Technically your not-breeze is "calm air" (<1 mph) or "light air" (1-3), but that doesn't sound very poetic. Yours are better. How about "Hour of the Wolf" air? There could probably be an interesting book or essay written about the aesthetic gaps in our language for more specific gradations of various quantifiable phenomena and their related qualitative sensory experiences than are normally acknowledged or measured, yet everyone is intimately familiar with. Having the fidelity of your thermal data suddenly reduced by 1.8 is one of the great frustrations of the Celsius scale when you move to Canada, and I'm sure language compensates for this - but maybe not entirely? I guess the famous example would be Eskimos having 20 different terms for types of snow whereas we only have a few (although I guess that's based more on material/physical distinctions than quantity or measurement per se).

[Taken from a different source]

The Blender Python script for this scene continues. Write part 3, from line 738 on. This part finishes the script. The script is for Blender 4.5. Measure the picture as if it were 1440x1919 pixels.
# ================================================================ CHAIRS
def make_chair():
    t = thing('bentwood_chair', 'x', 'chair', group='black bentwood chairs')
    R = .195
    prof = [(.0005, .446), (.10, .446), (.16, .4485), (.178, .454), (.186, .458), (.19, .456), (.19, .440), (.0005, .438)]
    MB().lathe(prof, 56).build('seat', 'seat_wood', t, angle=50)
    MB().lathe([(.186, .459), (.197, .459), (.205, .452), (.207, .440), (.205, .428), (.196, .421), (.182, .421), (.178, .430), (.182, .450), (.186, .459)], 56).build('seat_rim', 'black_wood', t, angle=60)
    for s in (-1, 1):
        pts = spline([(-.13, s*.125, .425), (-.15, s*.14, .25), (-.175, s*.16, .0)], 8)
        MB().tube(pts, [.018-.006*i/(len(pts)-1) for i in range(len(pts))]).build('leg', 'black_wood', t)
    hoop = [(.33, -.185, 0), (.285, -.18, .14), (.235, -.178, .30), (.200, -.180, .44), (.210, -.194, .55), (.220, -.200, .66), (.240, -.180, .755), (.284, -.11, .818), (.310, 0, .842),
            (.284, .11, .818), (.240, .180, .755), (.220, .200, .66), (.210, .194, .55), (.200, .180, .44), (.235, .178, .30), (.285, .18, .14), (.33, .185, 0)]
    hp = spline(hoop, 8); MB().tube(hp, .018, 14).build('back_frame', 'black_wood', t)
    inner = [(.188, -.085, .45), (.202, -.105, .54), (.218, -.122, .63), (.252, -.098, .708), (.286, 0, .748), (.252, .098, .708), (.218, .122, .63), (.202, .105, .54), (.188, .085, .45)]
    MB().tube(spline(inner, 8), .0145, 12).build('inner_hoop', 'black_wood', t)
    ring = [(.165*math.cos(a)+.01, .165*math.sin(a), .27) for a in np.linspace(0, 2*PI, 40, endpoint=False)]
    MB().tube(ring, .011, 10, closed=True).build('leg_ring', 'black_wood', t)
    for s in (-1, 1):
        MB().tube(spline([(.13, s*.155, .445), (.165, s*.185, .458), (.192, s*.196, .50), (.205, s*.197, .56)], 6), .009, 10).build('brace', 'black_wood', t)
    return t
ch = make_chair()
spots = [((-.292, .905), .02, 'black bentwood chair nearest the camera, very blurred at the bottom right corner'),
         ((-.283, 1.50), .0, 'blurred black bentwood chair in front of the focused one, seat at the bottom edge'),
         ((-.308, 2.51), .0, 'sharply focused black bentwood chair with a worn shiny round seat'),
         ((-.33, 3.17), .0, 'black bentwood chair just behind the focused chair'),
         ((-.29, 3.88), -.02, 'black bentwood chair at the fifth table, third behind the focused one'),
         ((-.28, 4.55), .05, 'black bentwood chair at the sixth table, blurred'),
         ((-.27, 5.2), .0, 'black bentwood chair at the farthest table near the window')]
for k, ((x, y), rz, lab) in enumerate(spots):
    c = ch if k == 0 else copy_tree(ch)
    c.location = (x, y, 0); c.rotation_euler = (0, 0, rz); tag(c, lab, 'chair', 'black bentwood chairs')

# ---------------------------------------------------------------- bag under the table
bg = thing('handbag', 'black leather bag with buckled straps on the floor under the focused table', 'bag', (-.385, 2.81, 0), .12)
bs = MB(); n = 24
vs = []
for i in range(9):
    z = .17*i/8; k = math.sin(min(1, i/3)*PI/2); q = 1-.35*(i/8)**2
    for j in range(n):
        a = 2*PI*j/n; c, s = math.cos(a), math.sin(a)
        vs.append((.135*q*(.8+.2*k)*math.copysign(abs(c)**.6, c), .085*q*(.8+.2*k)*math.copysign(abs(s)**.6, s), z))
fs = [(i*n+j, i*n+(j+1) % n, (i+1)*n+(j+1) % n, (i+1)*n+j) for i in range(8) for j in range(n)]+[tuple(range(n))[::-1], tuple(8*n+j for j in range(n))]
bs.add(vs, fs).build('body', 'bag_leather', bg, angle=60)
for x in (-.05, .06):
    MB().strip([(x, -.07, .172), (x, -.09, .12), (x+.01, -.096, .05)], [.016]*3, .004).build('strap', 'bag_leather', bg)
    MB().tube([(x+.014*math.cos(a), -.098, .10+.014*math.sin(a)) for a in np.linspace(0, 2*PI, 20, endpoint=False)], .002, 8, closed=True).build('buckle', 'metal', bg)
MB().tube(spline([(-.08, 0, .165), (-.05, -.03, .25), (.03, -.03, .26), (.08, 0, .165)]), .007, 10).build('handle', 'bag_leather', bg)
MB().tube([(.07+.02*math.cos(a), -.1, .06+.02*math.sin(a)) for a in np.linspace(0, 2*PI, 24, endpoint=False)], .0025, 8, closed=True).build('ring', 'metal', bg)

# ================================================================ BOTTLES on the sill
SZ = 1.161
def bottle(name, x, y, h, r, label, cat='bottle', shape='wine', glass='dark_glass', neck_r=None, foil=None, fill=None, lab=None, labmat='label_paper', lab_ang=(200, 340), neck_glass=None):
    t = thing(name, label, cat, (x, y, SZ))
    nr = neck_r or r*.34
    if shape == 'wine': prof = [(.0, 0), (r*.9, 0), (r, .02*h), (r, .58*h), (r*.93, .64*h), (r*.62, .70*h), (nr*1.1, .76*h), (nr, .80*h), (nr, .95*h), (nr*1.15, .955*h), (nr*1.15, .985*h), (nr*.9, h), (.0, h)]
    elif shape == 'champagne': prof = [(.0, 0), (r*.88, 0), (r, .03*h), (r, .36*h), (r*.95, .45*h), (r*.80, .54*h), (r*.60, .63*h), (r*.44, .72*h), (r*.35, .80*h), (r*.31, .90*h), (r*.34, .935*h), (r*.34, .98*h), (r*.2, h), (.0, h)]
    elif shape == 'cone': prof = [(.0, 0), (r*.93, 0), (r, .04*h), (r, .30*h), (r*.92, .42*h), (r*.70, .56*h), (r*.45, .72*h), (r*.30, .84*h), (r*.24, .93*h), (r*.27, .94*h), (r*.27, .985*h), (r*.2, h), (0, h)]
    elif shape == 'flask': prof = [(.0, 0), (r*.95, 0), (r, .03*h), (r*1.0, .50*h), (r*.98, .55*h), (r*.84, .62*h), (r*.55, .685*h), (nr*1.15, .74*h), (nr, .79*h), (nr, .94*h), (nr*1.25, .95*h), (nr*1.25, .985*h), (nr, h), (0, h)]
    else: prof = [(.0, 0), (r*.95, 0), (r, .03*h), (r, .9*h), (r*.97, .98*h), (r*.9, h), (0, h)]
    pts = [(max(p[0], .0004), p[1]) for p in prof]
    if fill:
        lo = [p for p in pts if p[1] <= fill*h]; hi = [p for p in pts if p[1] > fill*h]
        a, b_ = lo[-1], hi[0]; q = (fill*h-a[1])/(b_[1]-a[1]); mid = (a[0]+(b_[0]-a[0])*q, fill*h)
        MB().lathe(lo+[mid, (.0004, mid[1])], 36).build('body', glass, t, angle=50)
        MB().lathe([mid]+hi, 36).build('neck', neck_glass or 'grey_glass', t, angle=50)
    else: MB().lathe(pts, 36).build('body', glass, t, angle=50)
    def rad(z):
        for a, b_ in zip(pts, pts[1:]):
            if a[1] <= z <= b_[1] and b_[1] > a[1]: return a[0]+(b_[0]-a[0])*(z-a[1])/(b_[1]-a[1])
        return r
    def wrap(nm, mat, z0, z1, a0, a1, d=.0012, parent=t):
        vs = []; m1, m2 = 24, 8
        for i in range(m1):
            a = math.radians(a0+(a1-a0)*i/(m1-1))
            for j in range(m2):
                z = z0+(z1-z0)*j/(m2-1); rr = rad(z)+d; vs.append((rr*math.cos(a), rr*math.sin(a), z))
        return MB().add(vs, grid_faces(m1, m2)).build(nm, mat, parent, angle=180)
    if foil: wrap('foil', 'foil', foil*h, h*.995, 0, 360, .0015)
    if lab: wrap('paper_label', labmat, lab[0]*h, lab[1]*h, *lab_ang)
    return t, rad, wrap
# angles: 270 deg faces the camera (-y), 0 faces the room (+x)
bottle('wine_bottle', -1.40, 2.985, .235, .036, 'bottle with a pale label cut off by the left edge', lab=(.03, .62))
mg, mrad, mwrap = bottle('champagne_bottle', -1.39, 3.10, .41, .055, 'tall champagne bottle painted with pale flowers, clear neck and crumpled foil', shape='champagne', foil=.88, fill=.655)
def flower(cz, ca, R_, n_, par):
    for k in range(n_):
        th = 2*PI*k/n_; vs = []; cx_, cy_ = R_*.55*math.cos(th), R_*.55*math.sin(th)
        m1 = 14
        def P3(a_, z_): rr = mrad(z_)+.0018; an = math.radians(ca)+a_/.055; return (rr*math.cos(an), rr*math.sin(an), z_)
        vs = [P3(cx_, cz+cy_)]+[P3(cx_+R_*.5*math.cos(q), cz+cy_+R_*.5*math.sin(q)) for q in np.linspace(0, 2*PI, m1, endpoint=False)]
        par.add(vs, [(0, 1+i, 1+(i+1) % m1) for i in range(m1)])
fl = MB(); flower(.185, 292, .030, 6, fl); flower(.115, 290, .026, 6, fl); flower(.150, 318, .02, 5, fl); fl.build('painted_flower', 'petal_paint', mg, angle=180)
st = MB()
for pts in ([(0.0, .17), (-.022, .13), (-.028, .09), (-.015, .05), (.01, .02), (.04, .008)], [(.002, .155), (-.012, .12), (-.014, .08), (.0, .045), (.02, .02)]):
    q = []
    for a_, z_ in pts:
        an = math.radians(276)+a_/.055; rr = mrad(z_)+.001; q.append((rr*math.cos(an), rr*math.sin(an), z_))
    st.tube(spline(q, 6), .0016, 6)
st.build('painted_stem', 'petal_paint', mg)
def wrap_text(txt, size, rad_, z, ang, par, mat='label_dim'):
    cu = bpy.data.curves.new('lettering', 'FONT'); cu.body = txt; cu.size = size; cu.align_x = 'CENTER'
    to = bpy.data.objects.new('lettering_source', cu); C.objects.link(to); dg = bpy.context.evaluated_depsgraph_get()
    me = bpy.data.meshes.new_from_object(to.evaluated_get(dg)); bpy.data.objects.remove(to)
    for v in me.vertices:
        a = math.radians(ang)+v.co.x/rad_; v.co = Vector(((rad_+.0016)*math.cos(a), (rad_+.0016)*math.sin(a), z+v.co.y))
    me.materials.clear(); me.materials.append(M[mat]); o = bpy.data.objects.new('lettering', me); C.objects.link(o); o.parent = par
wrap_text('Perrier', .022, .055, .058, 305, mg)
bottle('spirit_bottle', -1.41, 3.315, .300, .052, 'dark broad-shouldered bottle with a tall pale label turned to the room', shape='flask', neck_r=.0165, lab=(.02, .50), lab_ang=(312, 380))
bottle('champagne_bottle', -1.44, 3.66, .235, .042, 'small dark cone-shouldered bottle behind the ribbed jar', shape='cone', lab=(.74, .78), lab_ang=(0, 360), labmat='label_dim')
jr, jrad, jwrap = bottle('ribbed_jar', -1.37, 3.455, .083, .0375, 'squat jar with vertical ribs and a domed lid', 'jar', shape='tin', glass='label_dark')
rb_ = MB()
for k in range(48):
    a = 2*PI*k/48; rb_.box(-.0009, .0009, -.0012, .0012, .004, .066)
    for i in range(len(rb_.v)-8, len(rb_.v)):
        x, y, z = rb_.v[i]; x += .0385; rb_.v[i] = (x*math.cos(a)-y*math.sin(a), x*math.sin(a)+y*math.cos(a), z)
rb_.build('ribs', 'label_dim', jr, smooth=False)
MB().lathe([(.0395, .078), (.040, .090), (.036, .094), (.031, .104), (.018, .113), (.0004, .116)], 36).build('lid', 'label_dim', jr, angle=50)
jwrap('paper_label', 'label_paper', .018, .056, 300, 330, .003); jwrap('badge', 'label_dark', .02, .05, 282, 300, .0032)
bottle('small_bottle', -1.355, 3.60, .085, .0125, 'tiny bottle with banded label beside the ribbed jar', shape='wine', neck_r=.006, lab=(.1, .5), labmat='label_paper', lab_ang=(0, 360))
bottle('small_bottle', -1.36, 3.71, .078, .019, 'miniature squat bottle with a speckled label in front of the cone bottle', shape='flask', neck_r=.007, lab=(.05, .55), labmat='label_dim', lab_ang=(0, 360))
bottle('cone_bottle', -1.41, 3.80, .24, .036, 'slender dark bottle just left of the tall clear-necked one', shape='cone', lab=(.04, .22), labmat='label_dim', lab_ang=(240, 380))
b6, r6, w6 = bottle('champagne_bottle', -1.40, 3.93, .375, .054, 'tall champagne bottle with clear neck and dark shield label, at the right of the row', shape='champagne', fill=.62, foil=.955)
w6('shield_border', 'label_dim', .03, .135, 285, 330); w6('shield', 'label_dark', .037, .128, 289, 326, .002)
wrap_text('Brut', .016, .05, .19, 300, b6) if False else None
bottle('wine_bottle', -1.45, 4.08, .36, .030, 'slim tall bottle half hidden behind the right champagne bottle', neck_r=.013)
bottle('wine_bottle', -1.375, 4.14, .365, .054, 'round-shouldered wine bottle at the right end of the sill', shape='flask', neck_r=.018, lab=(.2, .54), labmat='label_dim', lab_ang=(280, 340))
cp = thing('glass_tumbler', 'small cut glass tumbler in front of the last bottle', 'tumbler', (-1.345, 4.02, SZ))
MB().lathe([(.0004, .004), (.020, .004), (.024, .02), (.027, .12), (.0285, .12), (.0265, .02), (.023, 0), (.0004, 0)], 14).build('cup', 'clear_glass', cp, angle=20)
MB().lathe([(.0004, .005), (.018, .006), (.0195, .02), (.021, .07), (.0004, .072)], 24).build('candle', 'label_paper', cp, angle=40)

And then, there could be another chapter in that book about specific gradations of purely qualitative phenomena, like degrees of "tip-of-the-tongue" experience. Not to mention, different levels of discernment. People who endured starvation probably notice smaller increments of hunger and have better language for it, than those who haven't. When I'm grading student papers, the increments I'm allowed to choose for different grades definitely impacts my judgments about degrees of quality in their performance, or why exactly a certain criterion deserves more. Really experienced graders can probably feel the difference between an 82 and an 84. But would they be able to describe it?